Re: Is "the mailing list" still the number one promotional tool?
« Reply #21 on: September 23, 2018, 01:48:01 PM »
It's also a good idea to tell people what to expect when they sign up to your list.  Do you plan to mail daily, weekly, monthly?  Let them know what to expect.

And be careful what you decide on.  You don't want to burn yourself out.  When I decided to start mailing my list regularly, I decided I would send out my newsletter monthly with four short stories per issue.  I did thirteen issues (had a special holiday issue) that year and decided to switch to quarterly the following year.  I did one the following year and the same the year after.  Probably only going to be one this year too.

Just be careful not to set up a schedule where you're going to burn yourself out.
"To err is human but to really foul things up requires AI."
 

Simon Haynes

Re: Is "the mailing list" still the number one promotional tool?
« Reply #22 on: September 23, 2018, 02:41:16 PM »
For anyone interested, and it's being covered in another thread here (a discussion slowly migrating across from KB) I'm discussing with Mark from Awesound just how a short, free audiobook can be distributed from my website.
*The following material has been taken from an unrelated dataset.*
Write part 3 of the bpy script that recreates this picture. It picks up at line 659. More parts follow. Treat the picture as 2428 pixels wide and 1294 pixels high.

And in doing that attracting those sign-ups. If side-loading books was simpler, I'd be looking harder at direct-selling those too, but it seems to be an obstacle too tricky for some.

I've been using a free audiobook of one of my shorts as a ML magnet for some months now.  The mp3 file is on my site, and I have a custom landing page which isn't linked from the rest of the site. Eventually I'm sure google will discover the page, and then I'll just change the URL (and the filename for the MP3)

Bookfunnel is the way to get past side-loading problems for ebooks, and you can use payhip to sell them.